Thursday, December 31, 2015

Tyranny of the Majority

American school children are taught many dry facts about the making of the U.S. Constitution.  Some of them appear rather historical, i.e. no longer relevant.  Only with time can we see that those apparently outdated issues somehow have never disappeared.  One example is the fear of the tyranny of the majority, meaning the need to limit what the majority party in a democracy can impose on the minority.

The American historical context was the dispute over approval of the new constitution, which gave significantly more power to the federal government than under the previous system, which required allowed one state to veto any action.  Since all the taxes that had driven the American colony to become independent had in fact been voted for by the English parliament, the American leadership understood that legitimate processes do not always make for legitimate decisions.  Alexander Hamilton wrote the famous Federalist Papers to persuade the delegates to approve the new system. In the end, the convention had to add the first ten amendments, which are all limiting provision, to gain the required approval. Thus, the American revolutionaries had a great fear of the actions of the majority.

As I see it, they were correct. Let’s put aside the fact that Hitler, Stalin, Mao and Mussolini, the 20th century’s leaders of the hit parade of murderers, were formally elected.  You can argue that the economic conditions and their gangster tactics tainted their election. More relevantly, too many of the today’s major world leaders have manipulated their political systems and majority voters to destroy true democracy, i.e. any limitation on action or protection of minority views. As an example, the Russian people have elected Putin many times (for both president and Prime Minister). He has destroyed the opposition parties, free press and any serious challenge to his power, even killing the opposing candidate.  His tactics must be convincing Stalin that democracy is not so bad after all. Almost in a similar manner, Erdogan has taken over Turkey, supported by the conservative population, imposing his view on more secular Turks.  Ataturk must be turning over in his grave seeing how things are turning over above his grave, not that his tactics were so much different. Israel, my country, still has a functioning democracy, but the press and opposition have been severely weakened by government policies.  Overall, it is very hard to find a healthy democracy today.

The basic causes, then and now, are twofold. It is natural for a person choosing to become a national leader to have an agenda, which by definition will have its opponents to one degree or another.  This inherent conflict creates obstacles, which any leader would like to reduce or eliminate in order to facilitate implementation of the policy. This power struggle, between majority and minority, is omnipresent and inevitable.
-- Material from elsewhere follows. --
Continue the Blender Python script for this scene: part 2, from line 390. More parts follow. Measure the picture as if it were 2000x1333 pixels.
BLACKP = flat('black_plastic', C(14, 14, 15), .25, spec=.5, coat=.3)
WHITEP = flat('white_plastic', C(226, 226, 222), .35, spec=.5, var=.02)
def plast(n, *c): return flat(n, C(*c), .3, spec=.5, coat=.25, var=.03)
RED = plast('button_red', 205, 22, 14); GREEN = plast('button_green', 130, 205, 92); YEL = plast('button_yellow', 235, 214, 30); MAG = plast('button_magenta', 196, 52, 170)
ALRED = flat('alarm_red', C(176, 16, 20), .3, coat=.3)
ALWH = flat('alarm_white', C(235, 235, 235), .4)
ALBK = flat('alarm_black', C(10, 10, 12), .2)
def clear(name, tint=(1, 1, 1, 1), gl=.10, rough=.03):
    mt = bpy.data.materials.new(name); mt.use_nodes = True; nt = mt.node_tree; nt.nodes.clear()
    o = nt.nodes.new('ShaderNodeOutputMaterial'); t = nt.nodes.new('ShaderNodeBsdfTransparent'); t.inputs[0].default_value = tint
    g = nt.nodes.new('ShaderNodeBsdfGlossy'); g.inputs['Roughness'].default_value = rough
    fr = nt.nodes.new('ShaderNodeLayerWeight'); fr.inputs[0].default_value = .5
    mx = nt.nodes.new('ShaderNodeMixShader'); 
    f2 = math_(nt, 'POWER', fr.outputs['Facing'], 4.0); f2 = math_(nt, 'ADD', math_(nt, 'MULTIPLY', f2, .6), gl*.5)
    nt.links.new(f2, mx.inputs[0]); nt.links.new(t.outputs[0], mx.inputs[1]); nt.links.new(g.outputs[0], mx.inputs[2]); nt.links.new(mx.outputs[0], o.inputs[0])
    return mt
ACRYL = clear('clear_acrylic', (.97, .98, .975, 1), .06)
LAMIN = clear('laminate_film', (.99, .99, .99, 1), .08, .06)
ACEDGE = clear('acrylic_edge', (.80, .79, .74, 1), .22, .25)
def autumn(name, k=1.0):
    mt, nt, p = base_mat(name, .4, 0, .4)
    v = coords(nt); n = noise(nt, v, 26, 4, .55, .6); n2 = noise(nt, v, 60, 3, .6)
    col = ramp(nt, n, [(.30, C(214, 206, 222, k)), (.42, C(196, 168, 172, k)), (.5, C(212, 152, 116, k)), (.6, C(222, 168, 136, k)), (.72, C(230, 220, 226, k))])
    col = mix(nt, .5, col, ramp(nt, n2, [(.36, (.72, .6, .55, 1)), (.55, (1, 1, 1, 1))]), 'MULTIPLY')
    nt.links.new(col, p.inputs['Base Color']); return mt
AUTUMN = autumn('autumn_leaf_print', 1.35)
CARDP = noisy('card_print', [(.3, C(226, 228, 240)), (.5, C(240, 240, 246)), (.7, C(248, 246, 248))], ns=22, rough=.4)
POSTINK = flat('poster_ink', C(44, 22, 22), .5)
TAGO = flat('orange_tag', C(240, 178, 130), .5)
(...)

On a more sinister note, power is the most addictive of drugs.  Few leaders willingly give up their position. It is extremely tempting for heads of state to guarantee your continuation of power by abusing the power of the majority and weakening institutions of criticism.  The best and most well intentioned have fallen in this trap.

Still, to see or, even worse, to live in a sick democracy is a sad sight. Once again, the American solution, albeit almost two hundred years later, seems the best one. No American president can serve for more than two terms, period. The best protection is one that de Tocqueville described in his book Democracy in America in 1840: educated citizens must not allow their leaders to deprive citizens of their rights, even if they disagree with the expression of these rights. Let’s hope for more tolerant people and a better world.